Tuesday, December 7, 2010

Hanukkah Day 5: A Hanukkah Sound Archive

So, we're 5 days into Hanukkah and you're thinking...yeah, I got this. Got my blessings back, warmed up my Ma'ot Tzur. Checked in on Teruah for that new Maccabeats video that everyone's talking about.

I hear you. Me too. So it's time to mix it up. How about switching to a Carlebach blessing melody?

Or a Ma'oz Tzur melody from Hungary?

Or maybe adding Dak il tas from Turkey.

The Sound Archive at the Jewish National University and Library has got you covered. It's Hanukkah page has a fascinating variety of audio recordings and maybe your new favorite melody.

The Library's aims are "To collect, preserve, cultivate and endow the treasures of knowledge, heritage and culture in general, with an emphasis on the Land of Israel, the State of Israel and the Jewish people in particular." There's a lot of great stuff in the archive, though you'll have to fight with a pretty terrible search interface.

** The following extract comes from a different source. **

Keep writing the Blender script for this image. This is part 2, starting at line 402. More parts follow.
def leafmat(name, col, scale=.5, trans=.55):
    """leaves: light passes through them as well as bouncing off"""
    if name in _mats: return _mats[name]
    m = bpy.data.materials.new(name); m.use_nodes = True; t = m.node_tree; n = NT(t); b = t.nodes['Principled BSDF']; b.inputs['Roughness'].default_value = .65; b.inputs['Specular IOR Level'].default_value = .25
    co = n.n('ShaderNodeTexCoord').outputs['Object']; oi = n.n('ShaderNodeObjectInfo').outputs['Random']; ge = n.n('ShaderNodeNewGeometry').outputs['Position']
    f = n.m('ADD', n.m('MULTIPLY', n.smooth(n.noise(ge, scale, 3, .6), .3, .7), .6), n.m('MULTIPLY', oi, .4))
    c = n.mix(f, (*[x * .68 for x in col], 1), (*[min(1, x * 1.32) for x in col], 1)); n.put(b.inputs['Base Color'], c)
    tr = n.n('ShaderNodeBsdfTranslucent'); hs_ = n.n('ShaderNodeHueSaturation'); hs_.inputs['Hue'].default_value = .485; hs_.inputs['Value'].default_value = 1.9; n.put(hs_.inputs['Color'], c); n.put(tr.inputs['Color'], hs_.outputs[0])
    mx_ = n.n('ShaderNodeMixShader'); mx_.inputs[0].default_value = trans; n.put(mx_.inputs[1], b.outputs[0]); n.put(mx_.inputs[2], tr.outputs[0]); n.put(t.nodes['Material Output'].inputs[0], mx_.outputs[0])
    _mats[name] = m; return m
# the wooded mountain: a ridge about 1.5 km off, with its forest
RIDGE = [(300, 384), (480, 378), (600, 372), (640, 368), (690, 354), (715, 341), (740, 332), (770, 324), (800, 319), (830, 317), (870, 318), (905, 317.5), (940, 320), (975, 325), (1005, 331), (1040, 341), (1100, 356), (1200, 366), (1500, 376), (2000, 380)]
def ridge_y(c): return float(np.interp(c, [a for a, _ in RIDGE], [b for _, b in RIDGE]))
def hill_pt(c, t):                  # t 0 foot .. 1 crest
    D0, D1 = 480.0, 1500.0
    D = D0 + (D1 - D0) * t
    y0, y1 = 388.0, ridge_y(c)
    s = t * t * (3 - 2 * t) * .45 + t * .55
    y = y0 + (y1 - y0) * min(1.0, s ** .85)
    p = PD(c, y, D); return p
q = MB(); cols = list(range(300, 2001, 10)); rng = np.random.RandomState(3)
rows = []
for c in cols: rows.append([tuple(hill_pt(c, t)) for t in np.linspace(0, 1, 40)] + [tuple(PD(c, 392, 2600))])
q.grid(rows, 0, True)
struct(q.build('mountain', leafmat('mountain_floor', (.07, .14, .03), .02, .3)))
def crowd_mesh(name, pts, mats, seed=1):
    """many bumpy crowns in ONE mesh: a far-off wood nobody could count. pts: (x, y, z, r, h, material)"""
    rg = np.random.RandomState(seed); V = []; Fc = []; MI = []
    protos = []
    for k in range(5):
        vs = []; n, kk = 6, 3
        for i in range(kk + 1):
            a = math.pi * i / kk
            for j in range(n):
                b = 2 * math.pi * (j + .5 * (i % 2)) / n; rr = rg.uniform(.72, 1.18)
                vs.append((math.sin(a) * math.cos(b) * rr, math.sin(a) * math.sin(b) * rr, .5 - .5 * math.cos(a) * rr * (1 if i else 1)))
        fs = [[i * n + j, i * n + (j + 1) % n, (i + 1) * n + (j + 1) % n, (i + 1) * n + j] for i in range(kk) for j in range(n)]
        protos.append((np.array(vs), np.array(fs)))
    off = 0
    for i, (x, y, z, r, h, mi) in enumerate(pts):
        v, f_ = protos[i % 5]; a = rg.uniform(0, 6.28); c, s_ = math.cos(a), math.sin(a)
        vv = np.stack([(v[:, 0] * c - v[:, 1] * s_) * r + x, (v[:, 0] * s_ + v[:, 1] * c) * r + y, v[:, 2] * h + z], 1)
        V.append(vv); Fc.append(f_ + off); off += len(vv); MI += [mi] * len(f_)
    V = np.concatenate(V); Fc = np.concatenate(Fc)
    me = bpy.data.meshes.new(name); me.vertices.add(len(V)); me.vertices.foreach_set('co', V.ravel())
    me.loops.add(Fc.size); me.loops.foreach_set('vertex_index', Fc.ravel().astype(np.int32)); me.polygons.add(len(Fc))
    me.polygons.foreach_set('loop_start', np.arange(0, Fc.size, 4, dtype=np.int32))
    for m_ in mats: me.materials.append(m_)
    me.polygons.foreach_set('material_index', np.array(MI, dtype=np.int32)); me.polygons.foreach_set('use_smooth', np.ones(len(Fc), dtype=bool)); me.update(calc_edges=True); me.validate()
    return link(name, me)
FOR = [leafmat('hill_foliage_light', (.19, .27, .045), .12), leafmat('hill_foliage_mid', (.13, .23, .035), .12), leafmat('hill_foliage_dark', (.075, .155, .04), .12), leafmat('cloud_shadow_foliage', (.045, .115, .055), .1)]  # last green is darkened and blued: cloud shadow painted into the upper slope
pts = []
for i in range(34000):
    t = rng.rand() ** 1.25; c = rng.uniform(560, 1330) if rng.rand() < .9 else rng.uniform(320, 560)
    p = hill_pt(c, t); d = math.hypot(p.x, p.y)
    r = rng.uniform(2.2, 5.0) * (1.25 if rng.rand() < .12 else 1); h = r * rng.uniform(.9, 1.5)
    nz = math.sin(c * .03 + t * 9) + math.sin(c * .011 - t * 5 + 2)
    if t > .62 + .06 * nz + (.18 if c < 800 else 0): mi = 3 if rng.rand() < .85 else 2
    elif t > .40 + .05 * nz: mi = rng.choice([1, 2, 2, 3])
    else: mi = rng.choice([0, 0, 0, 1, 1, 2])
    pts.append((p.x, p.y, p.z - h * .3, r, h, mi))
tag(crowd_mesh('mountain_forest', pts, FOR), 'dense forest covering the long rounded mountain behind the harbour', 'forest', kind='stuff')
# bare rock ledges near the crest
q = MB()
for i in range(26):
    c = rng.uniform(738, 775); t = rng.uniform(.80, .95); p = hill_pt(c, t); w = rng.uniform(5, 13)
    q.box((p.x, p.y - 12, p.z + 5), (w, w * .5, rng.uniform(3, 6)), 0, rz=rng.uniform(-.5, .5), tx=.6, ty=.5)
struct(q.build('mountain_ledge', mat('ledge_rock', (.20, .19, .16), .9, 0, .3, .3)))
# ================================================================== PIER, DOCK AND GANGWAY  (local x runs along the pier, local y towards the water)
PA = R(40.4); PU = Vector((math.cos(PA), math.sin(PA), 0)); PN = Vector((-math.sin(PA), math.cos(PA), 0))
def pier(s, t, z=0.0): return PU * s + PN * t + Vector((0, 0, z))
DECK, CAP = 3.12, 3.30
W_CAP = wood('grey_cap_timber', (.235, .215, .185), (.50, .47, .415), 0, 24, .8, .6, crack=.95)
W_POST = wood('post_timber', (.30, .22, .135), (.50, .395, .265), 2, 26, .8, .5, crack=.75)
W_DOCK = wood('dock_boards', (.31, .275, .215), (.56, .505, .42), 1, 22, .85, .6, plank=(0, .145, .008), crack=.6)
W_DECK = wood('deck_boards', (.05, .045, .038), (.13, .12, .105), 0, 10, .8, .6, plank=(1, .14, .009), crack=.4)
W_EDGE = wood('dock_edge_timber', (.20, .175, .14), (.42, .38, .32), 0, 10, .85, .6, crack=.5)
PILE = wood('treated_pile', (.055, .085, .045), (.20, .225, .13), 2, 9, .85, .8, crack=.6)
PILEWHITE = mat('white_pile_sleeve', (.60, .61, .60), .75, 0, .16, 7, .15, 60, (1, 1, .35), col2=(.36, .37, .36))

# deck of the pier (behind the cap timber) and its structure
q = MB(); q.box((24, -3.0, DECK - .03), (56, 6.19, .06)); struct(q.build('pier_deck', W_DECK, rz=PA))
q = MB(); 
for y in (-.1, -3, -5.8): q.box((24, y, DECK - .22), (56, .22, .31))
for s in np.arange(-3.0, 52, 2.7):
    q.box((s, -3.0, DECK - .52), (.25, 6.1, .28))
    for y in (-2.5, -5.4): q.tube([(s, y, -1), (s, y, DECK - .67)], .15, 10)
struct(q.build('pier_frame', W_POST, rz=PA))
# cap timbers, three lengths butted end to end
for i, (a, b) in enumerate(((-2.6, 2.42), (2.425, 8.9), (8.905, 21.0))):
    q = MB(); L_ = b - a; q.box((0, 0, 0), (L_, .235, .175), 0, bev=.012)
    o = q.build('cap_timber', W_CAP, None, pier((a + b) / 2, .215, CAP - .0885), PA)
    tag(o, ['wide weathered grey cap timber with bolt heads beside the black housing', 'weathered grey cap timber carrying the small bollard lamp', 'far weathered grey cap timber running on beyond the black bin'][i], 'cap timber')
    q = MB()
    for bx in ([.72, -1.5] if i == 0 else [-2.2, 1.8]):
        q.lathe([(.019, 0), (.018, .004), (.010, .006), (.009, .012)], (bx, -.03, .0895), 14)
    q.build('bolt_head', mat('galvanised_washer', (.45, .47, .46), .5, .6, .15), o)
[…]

Update: After posting this, I got a FaceBook note from Francesco Spangolo with more details about the JNUL. Spangolo is "a multidisciplinary scholar focusing on Jewish studies, music and digital media. Intersecting textual, visual and musical cultures, Spagnolo has contributed extensively to academia, cultural heritage and archival institutions, and live and electronic media in Europe, Israel and the United States. " Francesco and I have been crossing paths for a quite a while and I very hope to meet up with him someday.
"The National Sound Archives do not, unfortunately, maintain a dedicated website but they are currently digitizing the bulk of their collection in order to make it accessible online. The short story, off the top of my head: the NSA (aka Fonoteqah Leumit, or Phonotèque Nationale) were founded at the Jewish National and University Library in 1964 by musicologist Israel Adler (Berlin 1925 - Jerusalem 2009). They include thousands of archival recordings of the many musical traditions of the Jewish Diaspora, made on location and in studio, as well as non-Jewish traditions recorded in Israel (Samaritans, Druze, Beduin, Greek Orthodox, Syriac, etc.). Most of the recordings were made by fellows of the Jewish Music Research Center (JMRC) of the Hebrew University, which was also founded by I. Adler at the same time. The NSA are an amazing institution, and hopefully it will be known more once it fully goes online. The selections you posted were made by Ruti Freed, a longtime archivist at the NSA, who retired last year. The current director is Dr. Gila Flam.

They are my home away from home and I was just there last month, finishing to gather all the materials for a new CD project (an anthology of archival recordings) to be published next year. (The first one,
Italian Jewish Musical Traditions from the Leo Levi Collection (1954-1961), came out almost 10 years ago...). "
Thanks Francesco!

hat tip to the Miss Music Nerd blog, where I found the link to the JNUL sound archive.